Für die vorgeschlagenen Straßenzüge sollte eine Entwicklungssatzung erarbeitet werden, nach der Bau-Genehmigungen ausgereicht werden mit den obigen Bedingungen. Werden diese Ziele vom Bauwerber nicht erfüllt, wird die Genehmigung nicht erteilt bzw. auf einen späteren Bebauungsplan (B-Plan) zurückgestellt. Rechtlich ist zu prüfen, wie die negativen Auswirkungen des § 34 BauGB bei „strategischer Verdichtung“ gebändigt werden kann, so dass eine Bebauung in die Tiefe verhindert wird. Hier scheint das Instrument der „städtebaulichen Gründe“ aus der Novellierung des BauGB hilfreich zu sein. Unser Vorschlag ist ohne planerische Vorleistungen der Stadt nicht umzusetzen. Erste Schritte sind, das planerische Ziel der Verdichtung an den Achsen zu diskutieren, Beschlüsse zu fassen und öffentlich zu machen.
Die Novelle „Zur Stärkung der Innenentwicklung in den Städten und Gemeinden…“ von 2015 erleichtert das Vorhaben. Einerseits waren zur Begründung für eine Überschreitung der Obergrenzen des Maßes der baulichen Nutzung (§ 34 BauGB) noch „besondere“ städtebauliche Gründe erforderlich.

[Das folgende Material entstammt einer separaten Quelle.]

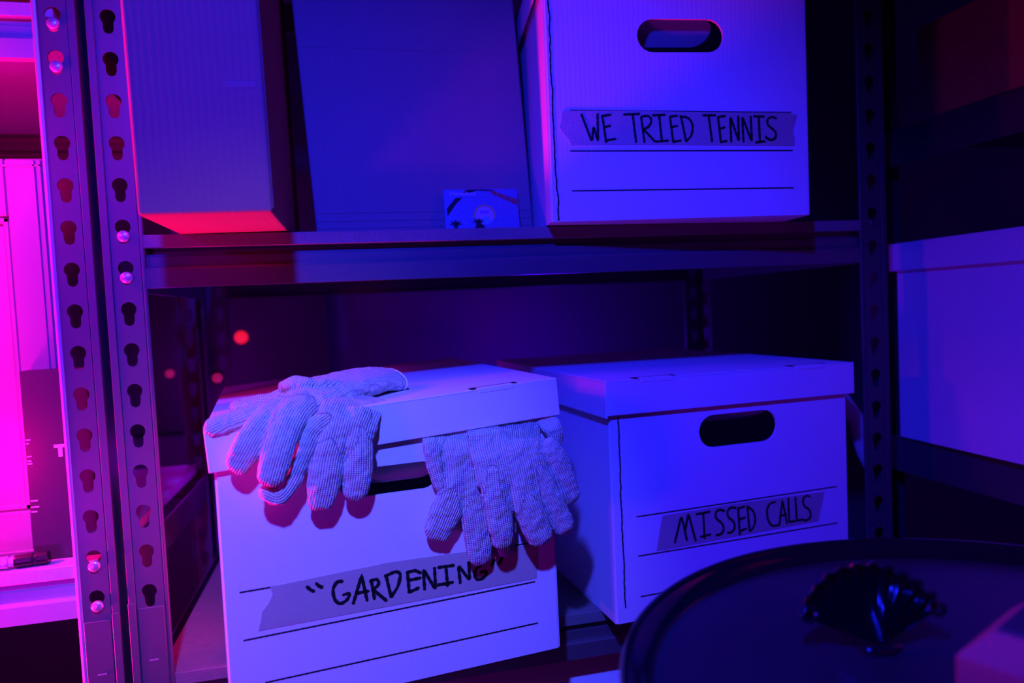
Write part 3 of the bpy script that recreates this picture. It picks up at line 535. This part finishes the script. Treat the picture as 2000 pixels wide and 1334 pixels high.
# --- boxes on the right-hand unit
rb = thing('storage_box', 'large white lidded storage box on the right-hand unit, plain side showing', 'box',
           (0.7023+0.0095, 0.8047, -0.1969), (0, 0, -PI/2-0.0341))
bm = bmesh.new(); banker_body(bm, 0.385, 0.305, MH-0.003, None); obj('box_body', bm, M_white, rb)
obj('lid', lid_bm(0.385, 0.305, MH, LH), M_white, rb)
eb = thing('cardboard_carton', 'low brown carton on the topmost board of the right-hand unit', 'box', (0.730, 0.7800, 0.2142), (0, 0, -PI/2))
obj('box_body', box_bm(0, 0.42, 0, 0.30, 0, 0.118, bevel=0.0016, seg=2), M_kraft, eb)
bm = bmesh.new(); add_box(bm, 0.002, 0.418, 0.001, 0.149, 0.118, 0.121, bevel=0.0005); add_box(bm, 0.002, 0.418, 0.151, 0.299, 0.118, 0.121, bevel=0.0005)
obj('top_flap', bm, M_kraft, eb)
bm = bmesh.new(); add_box(bm, -0.0035, -0.0005, 0.002, 0.16, 0.001, 0.117, bevel=0.0006); obj('side_flap', bm, M_kraft, eb)
bm = bmesh.new(); add_box(bm, 0.098, 0.0995, -0.0004, 0.0002, 0.001, 0.117); obj('score_line', bm, M_kraft, eb)

# --- white box low down, under the lower board
lb = thing('storage_box', 'white box below the lower board, only its top edge in view', 'box', (0.02, 0.690, -0.722), (0, 0, 0.10))
bm = bmesh.new(); banker_body(bm, 0.30, 0.36, 0.29, None); obj('box_body', bm, M_white, lb)
obj('lid', lid_bm(0.30, 0.36, 0.297, 0.034), M_white, lb)

# ------------------------------------------------------------------ small printed card
cd = thing('gift_card', 'small pale blue printed card propped against the wide brown carton', 'card', (0.1085, 0.7930, SZ+0.0003), (math.radians(-9), 0, -0.03))
CW, CH = 0.0856, 0.0535
obj('card', box_bm(0, CW, -0.0004, 0.0004, 0, CH, bevel=0.0002), M_card, cd)
def flat(name, pts, m, y=-0.0005):
    bm = bmesh.new(); add_prism(bm, pts, 'y', y, y-0.0002); return obj(name, bm, m, cd)
def band(a0, a1, r0, r1, cx, cz, sx=1.0, n=10):
    A = [(cx+sx*r0*math.cos(a0+(a1-a0)*k/n), cz+r0*math.sin(a0+(a1-a0)*k/n)) for k in range(n+1)]
    B = [(cx+sx*r1*math.cos(a0+(a1-a0)*k/n), cz+r1*math.sin(a0+(a1-a0)*k/n)) for k in range(n+1)]
    return A+B[::-1]
mm = lambda *P: [(a/1000, b/1000*1.085) for a, b in P]
flat('dark_stripe', mm((2.6, 28.5), (13.2, 40.0), (21.5, 40.5), (14.0, 34.0), (3.0, 20.5)), M_print)
flat('arc_stripe', mm((22.0, 45.0), (27.0, 48.8), (46.0, 48.9), (60.0, 47.6), (54.0, 46.9), (40.0, 47.9), (30.0, 45.6)), M_print, -0.0006)
flat('red_stripe', mm((20.5, 45.2), (25.5, 48.6), (33.0, 48.6), (27.0, 44.8)), M_cardred)
for k in range(4):
    x0, x1 = 55.0+7.6*k, 61.9+7.6*k
    flat('red_stripe', mm((x0, 48.2-(x0-55)*0.36), (x1, 48.2-(x1-55)*0.36), (x1, 44.0-(x1-55)*0.44), (x0, 44.0-(x0-55)*0.44)), M_cardred)
flat('badge_ring', band(-0.3, PI+0.3, 0.0106, 0.0130, 0.0456, 0.0220, n=22), M_cardgold)
flat('badge', band(0.0, 2*PI-0.001, 0.0002, 0.0104, 0.0456, 0.0220, n=24), M_cardlav, -0.00055)
for k in range(4):
    flat('badge_mark', mm((40.2+k*2.7, 25.6), (42.2+k*2.7, 26.2), (42.0+k*2.7, 22.2), (40.6+k*2.7, 21.8)), M_cardpurple, -0.0008)
flat('badge_sun', band(0, 2*PI-0.001, 0.0002, 0.0048, 0.0475, 0.0160, n=16), M_cardteal, -0.0008)
for px_, pz_ in ((0.0118, 0.0135), (0.0382, 0.0155)):
    pts = []
    for k in range(14):
        r = (0.0075 if k % 2 == 0 else 0.0030); a = PI/2+2*PI*k/14
        pts.append((px_+r*math.cos(a)*1.1, pz_+r*math.sin(a)*0.62))
    flat('palm_silhouette', pts, M_print, -0.0010)
    flat('palm_trunk', [(px_-0.0010, pz_), (px_+0.0010, pz_), (px_+0.0030, 0.001), (px_-0.0030, 0.001)], M_print, -0.0010)
flat('dark_mound', mm((30.5, 1.0), (34.0, 9.0), (38.0, 12.5), (44.0, 10.0), (46.0, 1.0)), M_print, -0.0009)
cu = bpy.data.curves.new('card_wordmark', 'FONT'); cu.body = 'Disneyland'; cu.size = 0.0068; cu.extrude = 0.00008; cu.shear = 0.12
co = bpy.data.objects.new('card_wordmark', cu); COL.objects.link(co)
bpy.context.view_layer.update()
me = bpy.data.meshes.new_from_object(co.evaluated_get(bpy.context.evaluated_depsgraph_get()))
bpy.data.objects.remove(co)
wm = bpy.data.objects.new('card_wordmark', me); me.materials.clear(); me.materials.append(M_whiteink)
link(wm, cd); wm.location = (0.0062, -0.0009, 0.0462); wm.rotation_euler = (PI/2, 0, 0)

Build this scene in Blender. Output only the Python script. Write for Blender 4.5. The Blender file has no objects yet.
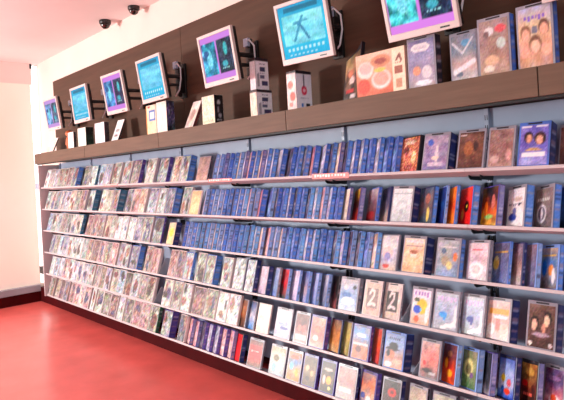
import bpy, bmesh, math, random
import numpy as np
from mathutils import Matrix, Vector
random.seed(7)
SC = bpy.context.scene
COL = SC.collection
PI = math.pi

# ------------------------------------------------------------------ camera numbers
F_PX, CX, CY, ROLL = 548.0, 282.0, 171.4, math.atan(.055)
HEAD = math.atan2(.676, .737)
EYE = Vector((0, 0, 1.55))
FWD = Vector((-math.cos(HEAD), math.sin(HEAD), 0))
R0 = Vector((math.sin(HEAD), math.cos(HEAD), 0)); U0 = Vector((0, 0, 1))
RGT = R0 * math.cos(ROLL) - U0 * math.sin(ROLL)
UPV = U0 * math.cos(ROLL) + R0 * math.sin(ROLL)

def px_of(p):
    d = Vector(p) - EYE
    z = d.dot(FWD)
    return CX + F_PX * d.dot(RGT) / z

def solve(fn, target, lo, hi):
    for _ in range(40):
        m = (lo + hi) / 2
        if fn(m) < target: lo = m
        else: hi = m
    return (lo + hi) / 2

# ------------------------------------------------------------------ materials
def lin(c):
    c = np.asarray(c, float) / 255.0
    return np.where(c <= .04045, c / 12.92, ((c + .055) / 1.055) ** 2.4)

def rgba(c):
    return tuple(float(v) for v in lin(c)) + (1.0,)

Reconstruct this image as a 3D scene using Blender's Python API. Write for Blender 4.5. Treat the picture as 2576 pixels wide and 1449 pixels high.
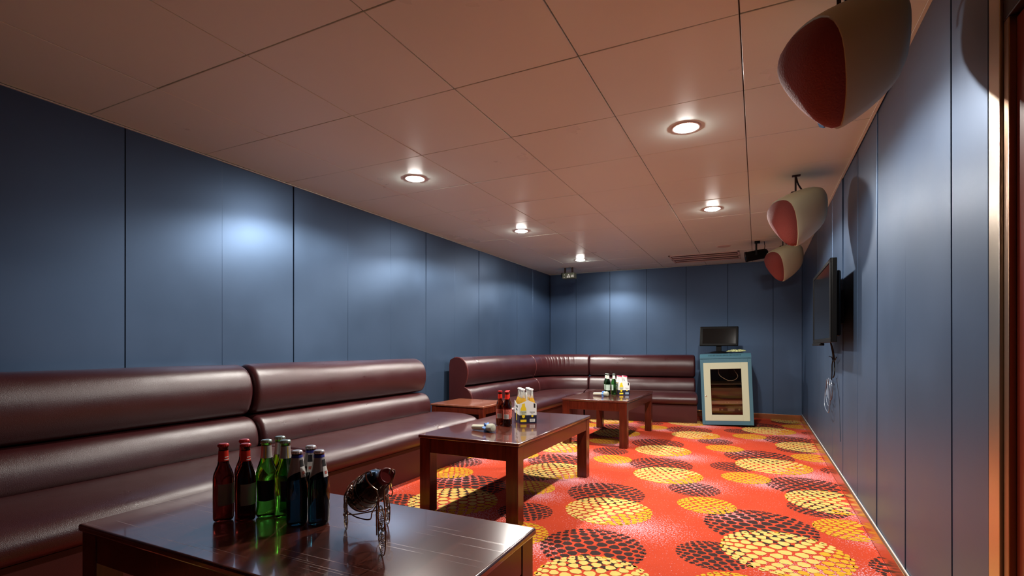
import bpy, bmesh, math, random
from mathutils import Vector, Matrix, noise
random.seed(7)
R = math.radians
PI = math.pi
C = bpy.context.scene.collection
for o in list(bpy.data.objects):
    bpy.data.objects.remove(o)

# ---------------------------------------------------------------- camera
YAW = math.atan(617 / 1271)
cd = bpy.data.cameras.new('camera')
cd.lens = 36 * 1271 / 2576
cd.sensor_width = 36
cd.shift_y = (873 - 724.5) / 2576
cd.clip_start = 0.02
cam = bpy.data.objects.new('camera', cd)
C.objects.link(cam)
cam.location = (0, 0, 1.0)
cam.rotation_euler = (R(90), 0, YAW)
sc = bpy.context.scene
sc.camera = cam

# ---------------------------------------------------------------- world, exposure
w = bpy.data.worlds.new('world')
sc.world = w
w.use_nodes = True
w.node_tree.nodes['Background'].inputs[0].default_value = (0.02, 0.02, 0.025, 1)
w.node_tree.nodes['Background'].inputs[1].default_value = 1.0
sc.view_settings.view_transform = 'Standard'
sc.view_settings.look = 'None'
sc.view_settings.gamma = 1.0
sc.view_settings.use_curve_mapping = False
sc.view_settings.exposure = 0.7
LAMP_POWER = 62.0
CORE_POWER = 48.0
CORE_ANGLE = 112
LAMP_ANGLE = 157
LAMP_BLEND = 0.28
LAMP_COL = (1.0, 0.955, 0.885)
BULB_EMIT = 200.0

# room dimensions
XL, XR = -3.113, 0.5475
Y0, Y1 = -2.6, 7.873
H = 2.204

# ---------------------------------------------------------------- materials
def nt(m):
    return m.node_tree.nodes, m.node_tree.links

def mat(name, col, rough=0.5, metal=0.0, spec=0.5, coat=0.0, coat_rough=0.05, bump=0.0, bscale=200.0,
        vary=0.0, vscale=4.0, trans=0.0, ior=1.45, emit=None, estr=0.0, rvary=0.0, sheen=0.0, stretch=None, bdist=0.002):
    m = bpy.data.materials.new(name)
    m.use_nodes = True
    N, L = nt(m)
    b = N['Principled BSDF']
    b.inputs['Base Color'].default_value = (*col, 1)
    b.inputs['Roughness'].default_value = rough
    b.inputs['Metallic'].default_value = metal
    b.inputs['Specular IOR Level'].default_value = spec
    b.inputs['Coat Weight'].default_value = coat
    b.inputs['Coat Roughness'].default_value = coat_rough
    b.inputs['Transmission Weight'].default_value = trans
    b.inputs['IOR'].default_value = ior
    b.inputs['Sheen Weight'].default_value = sheen
    if emit:
        b.inputs['Emission Color'].default_value = (*emit, 1)
        b.inputs['Emission Strength'].default_value = estr
    tc = N.new('ShaderNodeTexCoord')
    mp = N.new('ShaderNodeMapping')
    L.new(tc.outputs['Object'], mp.inputs['Vector'])
    if stretch:
        mp.inputs['Scale'].default_value = stretch
    if vary > 0 or rvary > 0:
        n = N.new('ShaderNodeTexNoise')
        n.inputs['Scale'].default_value = vscale
        n.inputs['Detail'].default_value = 5
        L.new(mp.outputs[0], n.inputs['Vector'])
        if vary > 0:
            mr = N.new('ShaderNodeMapRange')
            mr.inputs[1].default_value = 0.3
            mr.inputs[2].default_value = 0.7
            mr.inputs[3].default_value = 1 - vary
            mr.inputs[4].default_value = 1 + vary
            L.new(n.outputs['Fac'], mr.inputs[0])
            mx = N.new('ShaderNodeMix')
            mx.data_type = 'RGBA'
            mx.blend_type = 'MULTIPLY'
            mx.inputs[0].default_value = 1
            mx.inputs[6].default_value = (*col, 1)
            L.new(mr.outputs[0], mx.inputs[7])
            L.new(mx.outputs[2], b.inputs['Base Color'])
        if rvary > 0:
            mr2 = N.new('ShaderNodeMapRange')
            mr2.inputs[1].default_value = 0.3
            mr2.inputs[2].default_value = 0.7
            mr2.inputs[3].default_value = max(0.02, rough - rvary)
            mr2.inputs[4].default_value = rough + rvary
            L.new(n.outputs['Fac'], mr2.inputs[0])
            L.new(mr2.outputs[0], b.inputs['Roughness'])
    if bump > 0:
        n2 = N.new('ShaderNodeTexNoise')
        n2.inputs['Scale'].default_value = bscale
        n2.inputs['Detail'].default_value = 3
        L.new(mp.outputs[0], n2.inputs['Vector'])
        bp = N.new('ShaderNodeBump')
        bp.inputs['Strength'].default_value = bump
        bp.inputs['Distance'].default_value = bdist
        L.new(n2.outputs['Fac'], bp.inputs['Height'])
        L.new(bp.outputs[0], b.inputs['Normal'])
    return m

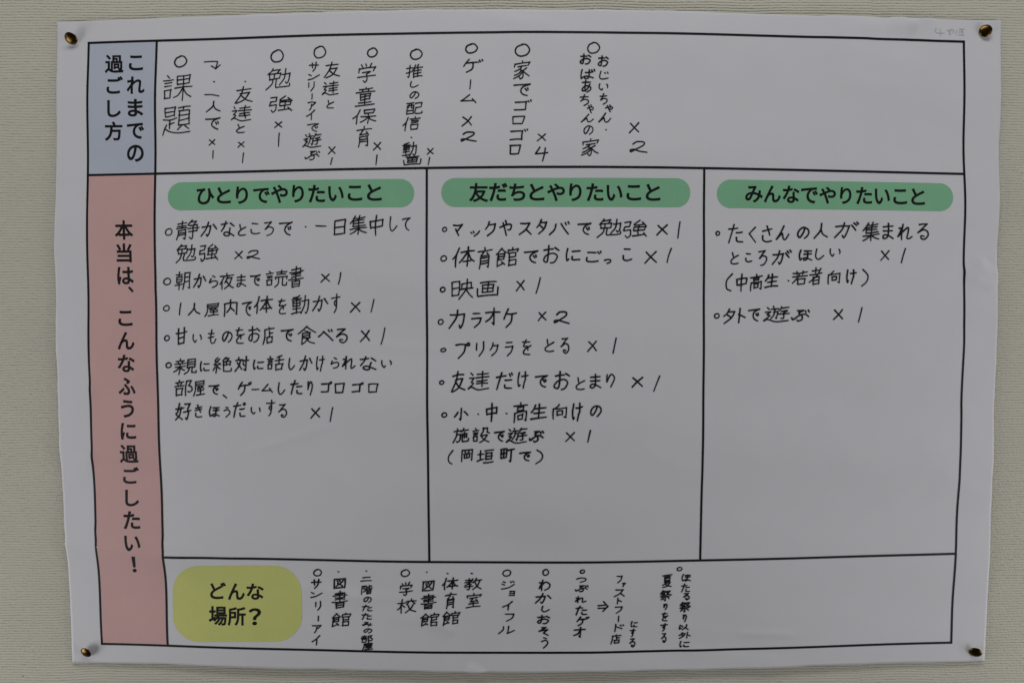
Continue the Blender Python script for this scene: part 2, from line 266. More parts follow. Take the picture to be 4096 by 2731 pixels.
PRINTED = {
    'blue_panel': "こ-354.1,244.9,-341.3,258.4 れ-355.8,224.2,-339.8,239.6 ま-355.2,204.3,-341.3,219.7 で-356.4,184.8,-341.0,198.8 の-357.1,164.7,-341.9,179.8 過-375.7,242.9,-358.8,259.2 ご-374.1,224.4,-359.2,240.0 し-373.7,204.0,-361.4,218.9 方-376.7,183.5,-360.4,200.2",
    'pink_panel': "本-368.4,95.7,-351.8,112.9 当-367.6,75.6,-353.5,92.5 は-367.6,56.0,-352.4,71.7 、-357.9,49.0,-353.0,54.3 こ-367.4,19.0,-354.3,32.7 ん-368.1,-2.1,-352.7,13.7 な-368.2,-22.3,-352.7,-6.6 ふ-368.6,-42.9,-352.9,-27.2 う-366.9,-63.3,-354.7,-47.3 に-367.3,-83.1,-352.9,-68.0 過-368.7,-104.3,-351.5,-87.7 ご-366.9,-123.5,-351.7,-107.9 し-365.5,-144.1,-352.6,-129.0 た-367.3,-164.8,-351.7,-148.5 い-366.5,-184.6,-351.6,-170.6 ！-360.6,-205.1,-356.8,-189.7",
    'green_alone': "ひ-294.3,126.4,-278.6,141.1 と-276.4,127.3,-263.8,141.9 り-259.4,126.9,-248.5,142.3 で-244.0,127.5,-229.1,141.0 や-228.0,127.5,-212.9,143.6 り-209.2,127.9,-198.6,143.3 た-194.7,127.8,-179.8,143.4 い-177.1,128.7,-163.1,142.1 こ-159.8,129.1,-146.7,142.6 と-142.8,129.1,-129.6,143.7",
    'green_friends': "友-52.6,128.0,-35.8,144.7 だ-35.0,128.6,-18.7,144.7 ち-17.2,128.8,-3.0,144.1 と0.4,129.1,13.8,143.9 や16.2,128.6,31.9,144.1 り35.6,128.6,46.6,144.1 た50.8,128.6,65.9,144.1 い68.5,128.8,82.7,142.7 こ86.1,129.1,99.2,142.7 と103.1,128.9,116.2,143.7",
    'green_all': "み191.4,127.6,207.2,142.3 ん208.2,127.7,223.3,142.6 な224.9,127.2,239.9,142.6 で241.2,126.9,256.4,141.1 や257.6,126.7,272.6,141.6 り276.2,126.5,286.5,141.4 た290.6,126.4,305.1,141.5 い307.3,126.4,321.2,140.1 こ324.1,126.3,336.8,139.8 と340.4,125.8,353.0,140.6",
    'yellow': "ど-290.0,-229.4,-275.2,-213.7 ん-273.7,-230.1,-258.3,-214.5 な-256.6,-229.9,-240.9,-214.7 場-291.4,-253.5,-274.7,-235.8 所-274.2,-253.6,-257.6,-236.5 ？-255.0,-253.2,-243.6,-237.6",
}
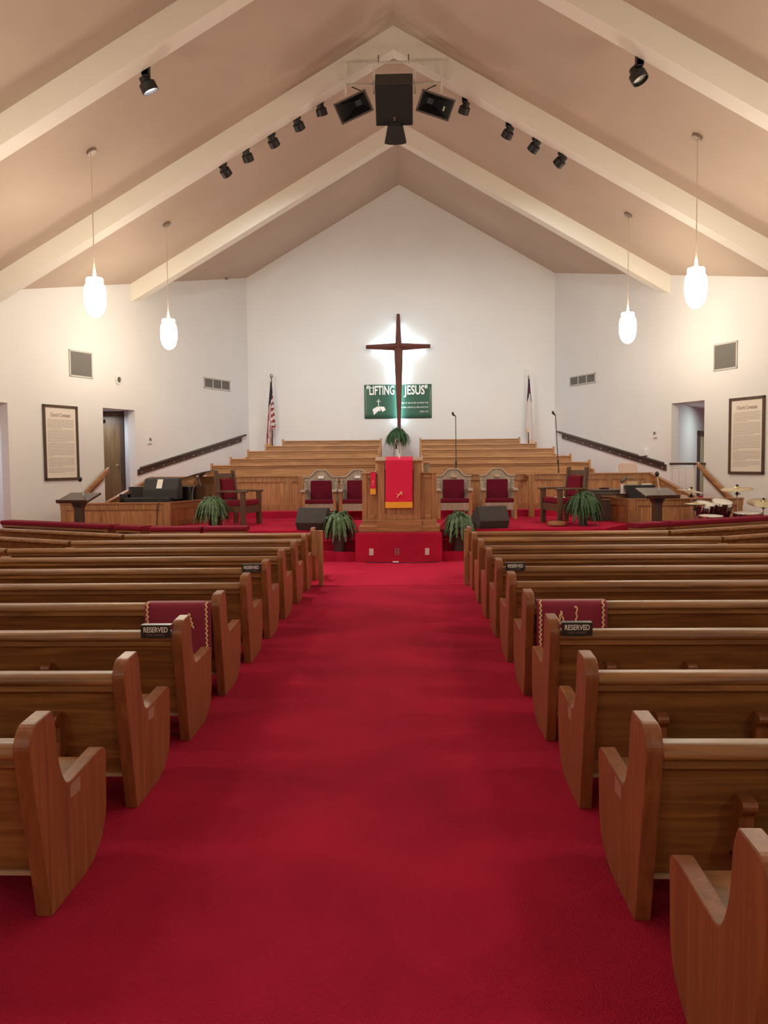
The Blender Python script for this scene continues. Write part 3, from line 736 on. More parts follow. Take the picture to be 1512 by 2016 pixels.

Durch die Novellierung sind dafür nun nur noch „städtebauliche Gründe“ erforderlich – die Schwelle wurde deutlich heruntergesetzt. Andererseits wurde auch die Baunutzungsverordnung (BauNVO) in § 17 Abs. 2 diesem Ziel angepasst. „Festzuhalten ist, dass seit der Änderung des BauGB/ BauNVO städtebaulich begründete Dichtewerte freier festgesetzt werden können – sofern gesunde Wohn- und Arbeitsverhältnisse nicht beeinträchtigt werden,“ so Professor Ingrid Krau.
Einige Grundstückseigentümer werden vielleicht schon in dieser Phase auf die Stadt zukommen. Mit ihnen könnte über Lösungsmöglichkeiten verhandelt werden. Manches wäre wohl schon im Wege der Befreiung zu erreichen. Mit den Grundstückseigentümern könnten im Gegenzug Zugeständnisse im Sinne obiger städtebaulicher Ziele verbindlich vereinbart werden.
Im Weiteren wird eine grundstücksscharfe Bestandsaufnahme der Eigentums- und evtl. Pachtverhältnisse nötig werden. Man könnte dann aktiv auf die Eigentümer zugehen und die Realisierbarkeit des Konzepts ohne weitere stadtplanerische Eingriffe ausloten. Was schließlich im Verhandlungswege nicht erreicht werden kann, sollte – soweit einschlägig – mit Hilfe der gesetzlich normierten planerischen Instrumente – Bebauungsplan mit SoBoN (sozialgerechte Bodennutzung), Sanierungsrecht, soziale Stadt, Stadtentwicklungsmaßnahme, Stadtumbaumaßnahme – angegangen werden.